Am Abend üben wir mit der Mannschaft ein paar Lieder. Neu sind die meisten ja gerade nicht, obwohl sich manches Brauchbare im Liederschatz des jungen Bundesheeres findet. Leider aber nicht im frisch erschienenen Soldatenliederbuch …

DONNERSTAG: 25. TAG

Nun ist es soweit. Gestern hatten wir schriftliche Prüfung über ein allgemein-militärisches Thema. Heute läuft der praktische Teil der RO-Prü- fung in Anwesenheit eines hohen Offiziers ab: Lösung einer Gefechtsaufgabe mit Einsatztruppe, Exerzieren mit einem Zug und Fragen aus der Fachausbildung. Die Prüfung findet im Gelände statt, und unbarmherzig brennt die Sonne herunter. Nicht alles klappt, wie wir es von uns selbst gewünscht hätten, doch schließlich kommt die erlösende Mitteilung des Prüfungsergebnisses: mit Erfolg abgelegt. Der Bataillonskommandant nimmt uns formell in das Reserve-Offiziers-Korps auf.

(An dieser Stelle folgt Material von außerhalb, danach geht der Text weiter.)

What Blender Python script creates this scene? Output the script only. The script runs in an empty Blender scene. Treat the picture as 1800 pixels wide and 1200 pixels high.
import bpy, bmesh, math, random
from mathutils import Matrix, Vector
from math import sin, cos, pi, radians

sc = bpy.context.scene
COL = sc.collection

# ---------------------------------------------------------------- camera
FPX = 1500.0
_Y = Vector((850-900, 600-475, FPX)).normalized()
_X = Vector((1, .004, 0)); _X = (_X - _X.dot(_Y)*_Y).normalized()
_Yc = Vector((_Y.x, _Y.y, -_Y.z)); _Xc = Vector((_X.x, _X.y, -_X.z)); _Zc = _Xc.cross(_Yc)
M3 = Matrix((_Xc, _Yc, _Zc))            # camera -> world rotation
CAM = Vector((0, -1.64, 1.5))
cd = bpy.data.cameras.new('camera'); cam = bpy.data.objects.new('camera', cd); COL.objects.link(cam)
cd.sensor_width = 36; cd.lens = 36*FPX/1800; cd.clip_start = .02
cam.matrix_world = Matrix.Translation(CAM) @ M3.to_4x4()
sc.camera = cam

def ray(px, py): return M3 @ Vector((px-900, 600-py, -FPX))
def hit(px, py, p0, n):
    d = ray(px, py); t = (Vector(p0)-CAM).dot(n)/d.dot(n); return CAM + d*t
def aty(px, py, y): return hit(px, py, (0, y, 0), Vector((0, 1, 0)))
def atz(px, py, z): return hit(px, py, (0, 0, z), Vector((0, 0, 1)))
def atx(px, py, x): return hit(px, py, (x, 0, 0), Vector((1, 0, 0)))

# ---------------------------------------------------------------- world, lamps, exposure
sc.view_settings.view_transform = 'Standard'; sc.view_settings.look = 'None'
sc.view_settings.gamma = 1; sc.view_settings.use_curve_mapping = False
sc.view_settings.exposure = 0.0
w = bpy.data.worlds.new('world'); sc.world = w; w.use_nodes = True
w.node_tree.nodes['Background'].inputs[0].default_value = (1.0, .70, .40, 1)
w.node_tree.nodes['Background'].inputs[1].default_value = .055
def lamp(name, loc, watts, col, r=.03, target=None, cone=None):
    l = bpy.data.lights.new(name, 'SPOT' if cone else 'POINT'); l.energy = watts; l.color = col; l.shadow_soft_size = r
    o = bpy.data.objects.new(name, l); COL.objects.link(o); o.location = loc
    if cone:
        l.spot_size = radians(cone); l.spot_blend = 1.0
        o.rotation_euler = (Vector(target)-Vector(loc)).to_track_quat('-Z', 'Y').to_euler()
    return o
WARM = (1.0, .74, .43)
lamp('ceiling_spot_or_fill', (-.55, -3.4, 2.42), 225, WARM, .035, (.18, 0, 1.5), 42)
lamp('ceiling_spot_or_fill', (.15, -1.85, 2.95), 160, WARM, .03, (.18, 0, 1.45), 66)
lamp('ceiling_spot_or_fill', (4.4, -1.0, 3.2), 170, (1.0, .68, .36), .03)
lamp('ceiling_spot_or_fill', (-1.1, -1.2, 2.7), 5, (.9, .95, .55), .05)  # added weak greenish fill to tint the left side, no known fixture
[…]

Die Soldaten haben brav mitgetan, als wüßten sie, daß Versager nicht nur auf die Prüflinge, sondern letzten Endes auf die Einheit selbst zurückfallen. Uns aber gibt das die Gewißheit, daß sich schon etwas anfangen läßt mit unseren Soldaten, wenn man sie nur richtig anpackt und durch das eigene Vorbild mitreißt. Sicher ist es keine leichte Aufgabe für den ins Zivilleben zurückgekehrten und beruflich meist sehr ausgelasteten Maturanten oder Akademiker, durch eine freiwillige Waffenübung aktiv am Aufbau der militärischen Landesverteidigung mitzuarbeiten.

DENNOCH: WENN ICH DIE VIER WOCHEN nüchtern und ohne zeitfremde Romantik überdenke, so kommen sie mir trotz manchen Gegenargumenten gut angelegt vor.